Siempre imaginamos el futuro como un paisaje lleno de hologramas, coches flotantes y un robot que te ofrece café por la mañana. La realidad es al revés: las ciudades evolucionan en silencio, sin espectáculo, casi con la actitud de “no me mires, estoy trabajando”. Y lo curioso es que esta transformación no se está dando en las avenidas obvias, sino en los rincones cotidianos que nadie controla.
Todo comenzó con sensores mínimos que los gobiernos instalaron para monitorear el tráfico y la calidad del aire. Suena aburrido, sí, pero esos sensores ahora están vinculados a redes mucho más poderosas y están generando patrones que nunca han sido mapeados. Es como si la ciudad hubiera empezado a narrar sus propios chismes: dónde mejor respira, dónde sufre, dónde la gente se mueve como enjambre y dónde el tiempo parece detenerse.
Las aplicaciones que utilizan estos datos están empezando a cambiar hábitos sin que nos demos cuenta. Rutas de transporte que se ajustan solas, semáforos que se sincronizan según el estado real de la calle, parques que se riegan sólo cuando es necesario.

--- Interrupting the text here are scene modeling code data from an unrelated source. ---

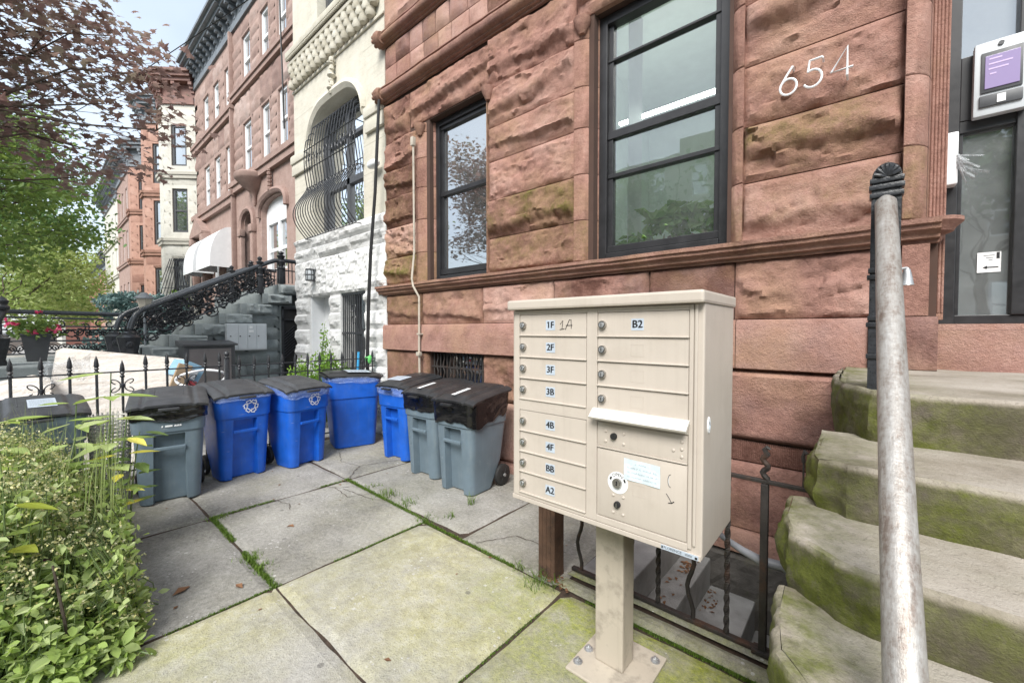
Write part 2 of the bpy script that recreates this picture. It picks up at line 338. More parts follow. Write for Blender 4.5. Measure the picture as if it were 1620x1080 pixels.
# ---------------- rock-faced stones ----------------
def sstep(a,b,x):
    t=max(0.,min(1.,(x-a)/(b-a))); return t*t*(3-2*t)
def fbm(x,y,z=0,o=4): return noise.fractal(Vector((x,y,z)),1.0,2.0,o)
def facet(x,y,sd,fx,fy):
    v=Vector((x*fx+sd,y*fy,sd)); q=noise.voronoi(v)[1][0]; g=noise.noise_vector(Vector((q.x*7.31+sd,q.y*5.17,q.z*3.3+1.7)))
    return 1.5*g.x*(v.x-q.x)+1.5*g.y*(v.y-q.y)+.55*g.z
def rock(mb,o,u,n,lu,lv,proj=.06,style='ledge',shade=None,moss=0.,wash=0.,cell=.019,skirt=.05,edge=.035,seed=None):
    o=Vector(o);u=Vector(u);n=Vector(n);up=Vector((0,0,1))
    sd=rnd.uniform(0,900) if seed is None else seed
    sh=rr(.24,.76) if shade is None else shade
    nu=max(3,int(lu/cell));nv=max(3,int(lv/cell))
    lk=rr(.15,.5); amp=rr(.12,.34); low=rr(.25,.6); fr=rr(.5,1.1); tl=rr(-.45,.45); soft=rr(.012,.05)
    P=[];T=[]
    for j in range(nv+1):
        for i in range(nu+1):
            a=lu*i/nu;b=lv*j/nv
            e=min(a,lu-a,b,lv-b); f=min(1,max(0,e/edge))**.55
            f1=fbm(a*2.1+sd,b*3.2,sd,4)
            h=.62+.33*f1; mo=moss
            if style=='ledge':
                line=lk*lv+amp*lv*fbm(a*fr+sd,3.3,sd,5)+.016*fbm(a*11,b*4,sd,3)+tl*(a-lu/2)*lv*.6
                k=sstep(line-soft,line+soft*1.2,b)
                h=.58*k+.34*f1*(.55+.45*k)+(1-k)*(.12+.20*b/max(line,.05))+k*max(0,.4-(b-line)*2.2)
                mo=moss*(.35+.65*k)
            elif style=='pit':
                g=fbm(a*9+sd,b*13,sd,4); h=.5+.25*f1+.34*abs(g)-(.25 if g<-.12 else 0)
            elif style=='smooth':
                h=.7+.35*fbm(a*1.6+sd,b*2.6,sd,2)
            if style!='smooth':     # broken chisel facets at two sizes, then grain
                wx=a+.018*fbm(a*9,b*9,sd+7,2); wy=b+.014*fbm(a*9,b*9,sd+3,2)
                h+=.42*facet(wx,wy,sd,3.6,7.5)+.17*facet(wx,wy,sd+5,11,17)+.075*fbm(a*24+sd,b*28,sd,3)
            else: h+=.05*fbm(a*15+sd,b*17,sd,3)
            P.append(o+u*a+up*b+n*(proj*.88*max(.0,h)*f)); 
            T.append((sh+.12*f1,max(0,mo*(.75+.9*fbm(a*2.2+sd,b*3,5.5,3))),max(0,wash*(.6+1.4*fbm(a*2+sd*2,b*2.4,9.1,3)))))
    fs=[(j*(nu+1)+i,j*(nu+1)+i+1,(j+1)*(nu+1)+i+1,(j+1)*(nu+1)+i) for j in range(nv) for i in range(nu)]
    bd=[i for i in range(nu+1)]+[(j)*(nu+1)+nu for j in range(1,nv+1)]+[nv*(nu+1)+i for i in range(nu-1,-1,-1)]+[j*(nu+1) for j in range(nv-1,0,-1)]
    base=len(P)
    for q in bd: P.append(P[q]-n*skirt); T.append(T[q])
    L=len(bd); fs+=[(bd[k],base+k,base+(k+1)%L,bd[(k+1)%L]) for k in range(L)]
    sm=mb.smooth; mb.smooth=style=='smooth'; mb.add(P,fs,T); mb.smooth=sm
UX=(1,0,0); NY=(0,-1,0)
def moulding(mb,x0,x1,y,z0,z1,proj,tint=(.45,.05,0),shape='sill'):
    h=z1-z0; mb.tint=tint
    if shape=='sill': pr=[(0,1),(1,.93),(1,.72),(.86,.68),(.86,.5),(.62,.38),(.55,.3),(.55,.18),(.3,.12),(.3,0),(0,0)]
    else: pr=[(0,1),(.75,.96),(.78,.88),(.55,.8)]+[(.6+.4*math.sin(a*PI/6),.5+.28*math.cos(a*PI/6)) for a in range(0,7)]+[(.5,.2),(.5,.12),(.25,.1),(.25,0),(0,0)]
    n=max(1,int((x1-x0)/.12)); prof=[(y-proj*p,z0+h*q) for p,q in pr]
    rings=[]
    for i in range(n+1):
        x=x0+(x1-x0)*i/n; rings.append([(x,yy+.0035*fbm(x*5,yy*9,zz*7,3)*2,zz+.004*fbm(x*4,zz*5,3.1,3)) for yy,zz in prof])
    mb.loft(rings); mb.tint=None
# ================= the brownstone =================
HX=-5.2; HY=3.3
house=thing('brownstone_house','rough red brownstone row house numbered 654 behind the beige mailbox','house',(HX,HY,0))
mb=MB()
mb.mi=1
T0,T1=2.12,4.14
# backing (mortar colour) pieces around the openings
bx=[(-5.19,-4.22,2.0,4.65),(-3.22,-1.88,2.0,4.65),(-.78,.25,2.0,4.65),(-4.22,-3.22,4.15,4.65),(-1.88,-.78,4.315,4.65),(-5.19,3.2,4.651,9.0)]
for x0,x1,z0,z1 in bx: mb.box(x0,x1,3.31,3.44,z0,z1)
mb.box(-5.19,-4.22,3.31,3.6,-.1,1.999); mb.box(-3.27,.3,3.31,3.6,-1.6,1.999); mb.box(-4.22,-3.27,3.31,3.6,1.22,1.999); mb.box(-4.22,-3.27,3.31,3.6,-.1,.72)
mb.box(-5.19,-5.0,3.45,9,0,9)
mb.box(1.9,3.2,3.31,3.44,-.1,4.65)
mb.mi=0
def row(z0,z1,segs,y=3.3,gap=.008):
    for sg in segs:
        x0,x1,st,pj=sg[:4]; kw=sg[4] if len(sg)>4 else {}
        rock(mb,(x0+gap/2,y,z0+gap/2),UX,Vector(NY),x1-x0-gap,z1-z0-gap,pj,st,**kw)
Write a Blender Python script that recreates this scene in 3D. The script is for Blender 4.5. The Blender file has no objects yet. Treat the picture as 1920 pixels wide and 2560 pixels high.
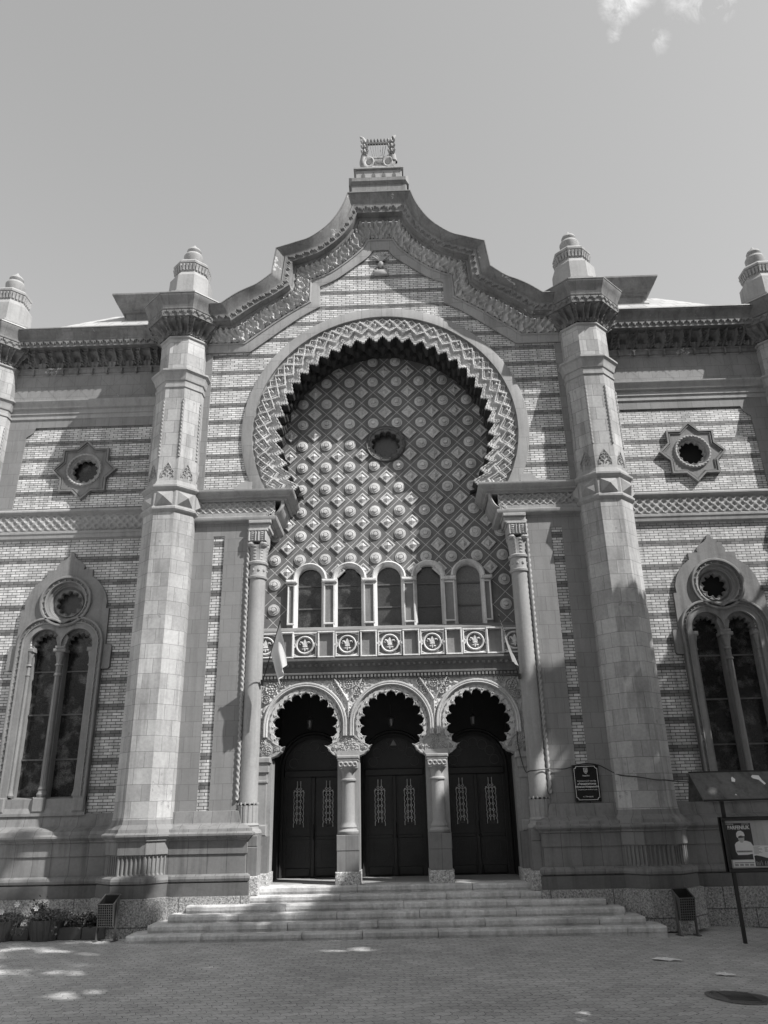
import bpy, bmesh, math, random
from math import sin, cos, pi, sqrt, atan2, floor, radians, exp
from mathutils import Vector, Matrix, noise
from mathutils.geometry import tessellate_polygon
random.seed(7)
S = bpy.context.scene
COL = S.collection
GZ = -0.2

# ------------------------------------------------------------------ materials
def newmat(name):
    m = bpy.data.materials.new(name); m.use_nodes = True
    nt = m.node_tree; nt.nodes.clear()
    out = nt.nodes.new('ShaderNodeOutputMaterial')
    b = nt.nodes.new('ShaderNodeBsdfPrincipled')
    nt.links.new(b.outputs[0], out.inputs[0])
    return m, nt, b
def N(nt, t, **k):
    n = nt.nodes.new(t)
    for a, v in k.items():
        if a.startswith('i_'):
            n.inputs[a[2:].replace('_', ' ')].default_value = v
        else: setattr(n, a, v)
    return n
def L(nt, a, b): nt.links.new(a, b)
def math_(nt, op, a, b=None, c=None, clamp=False):
    n = nt.nodes.new('ShaderNodeMath'); n.operation = op; n.use_clamp = clamp
    for i, v in enumerate((a, b, c)):
        if v is None: continue
        if isinstance(v, (int, float)): n.inputs[i].default_value = v
        else: nt.links.new(v, n.inputs[i])
    return n.outputs[0]
def g(v): return (v, v, v, 1)
def mapr(nt, src, a, b, c, d):
    n = nt.nodes.new('ShaderNodeMapRange'); nt.links.new(src, n.inputs[0])
    for i, v in enumerate((a, b, c, d)): n.inputs[i+1].default_value = v
    return n.outputs[0]
def mulcol(nt, col, fac):
    n = nt.nodes.new('ShaderNodeVectorMath'); n.operation = 'SCALE'
    nt.links.new(col, n.inputs[0]); nt.links.new(fac, n.inputs['Scale'])
    return n.outputs[0]
def objvec(nt):
    tc = nt.nodes.new('ShaderNodeTexCoord'); oi = nt.nodes.new('ShaderNodeObjectInfo')
    v = nt.nodes.new('ShaderNodeVectorMath'); v.operation = 'ADD'
    nt.links.new(tc.outputs['Object'], v.inputs[0]); nt.links.new(oi.outputs['Location'], v.inputs[1])
    return tc, v.outputs[0]
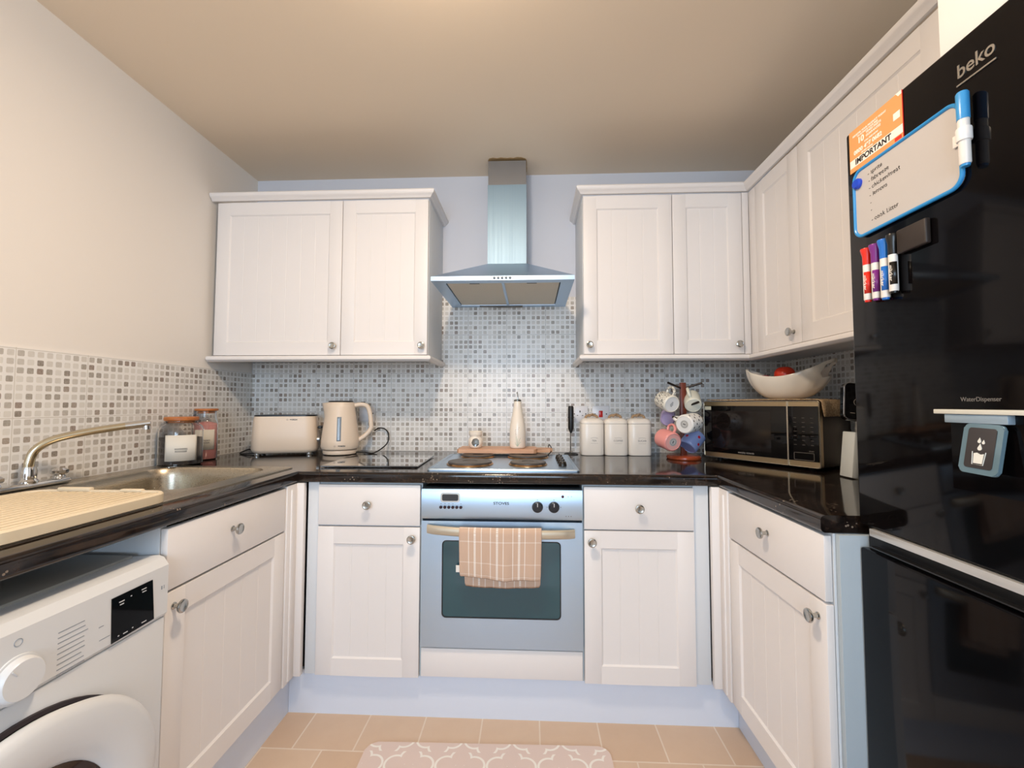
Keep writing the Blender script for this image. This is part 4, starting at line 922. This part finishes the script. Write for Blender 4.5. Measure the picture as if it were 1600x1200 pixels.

Nada de esto es sorprendente por sí solo, pero en conjunto provoca un sentimiento casi imperceptible de «¿por qué todo fluye mejor últimamente?». Es la ciudad, literalmente, aprendiendo sobre sí misma.
Luego está el nivel más surrealista: las redes energéticas. Muchas ciudades están utilizando algoritmos para anticipar el consumo antes de que se produzca, distribuyendo cargas como si fueran DJ de tensión. El resultado es una reducción de las interrupciones y una eficiencia que no se ve, pero sí se siente. La magia de lo invisible.
El comercio también está entrando en juego. Tiendas que ajustan inventarios en función de los patrones de movimiento urbano, restaurantes que modifican los horarios según los picos de actividad e incluso mercados informales que adoptan aplicaciones que leen la dinámica del barrio para decidir dónde instalarse. La inteligencia urbana se cuela hasta en los puestos de empanadas.
Y mientras todo esto sucede, la gente sigue con su día a día normal, sin darse cuenta de que vive en un sistema que se vuelve más consciente de sí mismo cada semana. Nada de distopías ni ciudades hipertecnológicas que huelen a plástico quemado. Es algo más humilde: un organismo que aprende de forma lenta pero segura.
La cuestión es que, sin fuegos artificiales, las ciudades están mutando hacia versiones más intuitivas de sí mismas. Y cuando lo notes conscientemente, la ciudad probablemente ya habrá aprendido algo nuevo sobre ti.